In 2005, Project Manager John Rutledge led a hydrological study to inspect and review the dam after a flood, and the team developed an Emergency Action Plan, ensuring the dam was designed for maximum flood protection.

During the drought, City Manager Alan Plumlee ensured that the dam’s pumps were maintained and repaired, and when California Creek rose to a high enough level on Monday, April 27, the City was ready to pump about 5 million gallons an hour into Lake Stamford.

May brought the highest rainfall in Texas history, bringing further relief to the reservoir. The lake is now 81.2 percent full as of June 10, 2015, compared to 11.5 percent one year ago.

Our history with the City of Stamford extends back to 1923, when FNI founder John Hawley and E.E. Sands designed a filter disposal plant for Stamford. Two exerpts from A Century in the Works describe our involvement with the Paint Creek reservoir by Simon Freese, assisted by Jim Nichols in the early stages of his career:

“Stamford voted $750,000 in bonds for a new reservoir and water system additions and asked (Simon) Freese for recommendations. In August 1946, after inspecting potential sites on several streams within a thirty-mile radius of the town, Freese chose Paint Creek. Through the good offices of its consulting engineers, Stamford was able to obtain a 500,000-gallon elevated steel storage tank that had been used at nearby Camp Barkeley.”

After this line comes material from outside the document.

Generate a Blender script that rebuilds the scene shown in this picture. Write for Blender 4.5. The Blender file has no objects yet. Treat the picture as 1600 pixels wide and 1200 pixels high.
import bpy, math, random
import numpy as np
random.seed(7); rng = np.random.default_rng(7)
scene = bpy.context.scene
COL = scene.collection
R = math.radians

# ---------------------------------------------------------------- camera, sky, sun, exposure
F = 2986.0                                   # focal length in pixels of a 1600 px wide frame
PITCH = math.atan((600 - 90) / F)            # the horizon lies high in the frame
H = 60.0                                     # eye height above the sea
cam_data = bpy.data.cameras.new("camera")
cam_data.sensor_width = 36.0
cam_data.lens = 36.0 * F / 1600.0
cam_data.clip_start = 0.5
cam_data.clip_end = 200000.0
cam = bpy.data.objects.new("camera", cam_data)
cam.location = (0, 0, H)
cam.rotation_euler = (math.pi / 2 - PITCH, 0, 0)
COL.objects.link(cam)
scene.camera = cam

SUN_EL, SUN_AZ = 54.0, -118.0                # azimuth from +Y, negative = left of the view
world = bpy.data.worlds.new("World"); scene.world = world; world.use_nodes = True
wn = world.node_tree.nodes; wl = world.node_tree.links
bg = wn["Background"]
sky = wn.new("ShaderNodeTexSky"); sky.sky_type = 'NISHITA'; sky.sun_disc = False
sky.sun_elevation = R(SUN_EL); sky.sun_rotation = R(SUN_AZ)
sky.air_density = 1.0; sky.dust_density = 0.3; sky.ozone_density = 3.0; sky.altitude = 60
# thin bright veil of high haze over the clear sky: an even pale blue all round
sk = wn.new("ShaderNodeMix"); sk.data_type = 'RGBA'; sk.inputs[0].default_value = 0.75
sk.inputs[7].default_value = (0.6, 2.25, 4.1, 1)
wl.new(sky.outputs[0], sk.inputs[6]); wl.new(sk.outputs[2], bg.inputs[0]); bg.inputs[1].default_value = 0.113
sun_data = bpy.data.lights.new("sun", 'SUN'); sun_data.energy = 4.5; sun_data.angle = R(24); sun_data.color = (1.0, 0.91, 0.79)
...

“Elsewhere in the state, a dam was closed in 1953 on an important new water supply for West Texas. Lake Stamford, engineered by Freese and Nichols, soon caught enough water despite the drought to amply supply the towns of Stamford, Hamlin, Avoca, and Lueders and a new West Texas Utilities steam-electric generating plant. Sporadic but locally heavy rains filled the new reservoir on Paint Creek to nearly half its 60,000 acre-foot capacity. Some water also caught in Sweetwater’s new 40,000 acre-foot Oak Creek Lake, another Freese and Nichols project in the Abilene area.”